We have seen these possibilities in our work to-date. One of the collaborations we are most proud of has been with the International Accountability Project (IAP), supporting their Video Advocacy Workshop on Development-Induced Displacement in Asia; and we have similarly valued the learning in our work with LICADHO in Cambodia, CEMIRIDE in Kenya, Burma Issues in Burma. Our work supporting excluded groups in settings as diverse as Yemen, the Philippines and Honduras will also be valuable as we work to ensure the amplification of voices of groups marginalized by inequitable development processes.
We also appreciate the opportunities here to connect with emerging human rights norms and mechanisms, particularly in relation to businesses in order to strengthen accountability. In an increasingly globalized world, the human rights obligations of non-state actors, of international financial institutions (IFIs) and of bilateral development agencies, among other funding and financial entities, are critical to address.
We know we also will complement strong networks at national and regional levels, and within human rights, environmental, and social movements which include existing allies such as IAP, Tactical Tech and Amnesty International. By focusing on development-induced displacement we see a tremendous opportunity to contribute our expertise to advocacy efforts at a local, national, regional and international level that are being led by courageous human rights advocates and social movements.
Contributions to this post were made by Sam Gregory and Priscila Néri.

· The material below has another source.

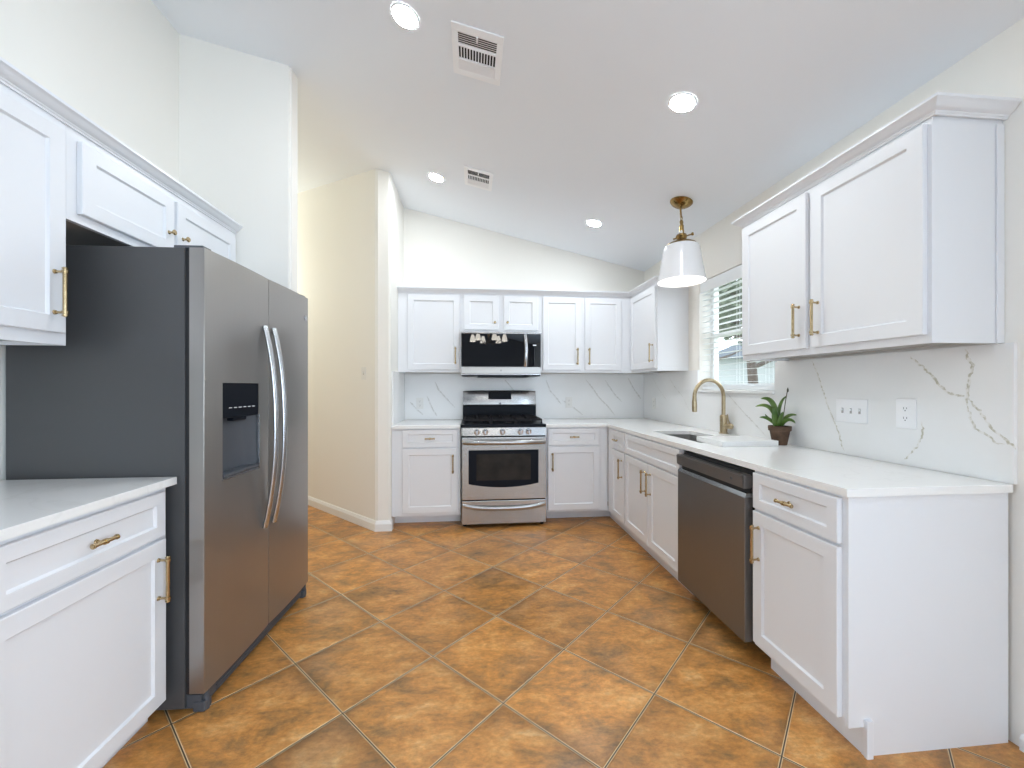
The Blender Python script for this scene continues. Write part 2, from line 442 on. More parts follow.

Excellent article, well done
Development-induced displacement is the forcing of communities and individuals out of their homes, often also their homelands, for the purposes of economic development. It is a subset of forced migration. It has been historically associated with the construction of dams for hydroelectric power and irrigation purposes but also appears due to many other activities, such as mining and the creation of military installations, airports, industrial plants, weapon testing grounds, railways, road developments, urbanization, conservation projects, forestry, etc. Development-induced displacement is a social problem affecting multiple levels of human organization, from tribal and village communities to well-developed urban areas.
According to Bogumil Terminski (2012) at least fifteen million people each year are forced to leave their homes following big development projects (dams, irrigation projects, highways, urbanization, mining, conservation of nature, etc.). Anthony Oliver-Smith (2009) and Michael M. Cernea (2006) are also estimating that current scale of DIDR amounts to 15 million people per year.
Development-induced displacement or the forced migration in the name of development is affecting more and more people as countries move from developing to developed nations. The people that face such migration are often helpless, suppressed by the power and laws of nations.
The lack of rehabilitation policies for migrants means that they are often compensated only monetarily – without proper mechanisms for addressing their grievances or political support to improve their livelihoods.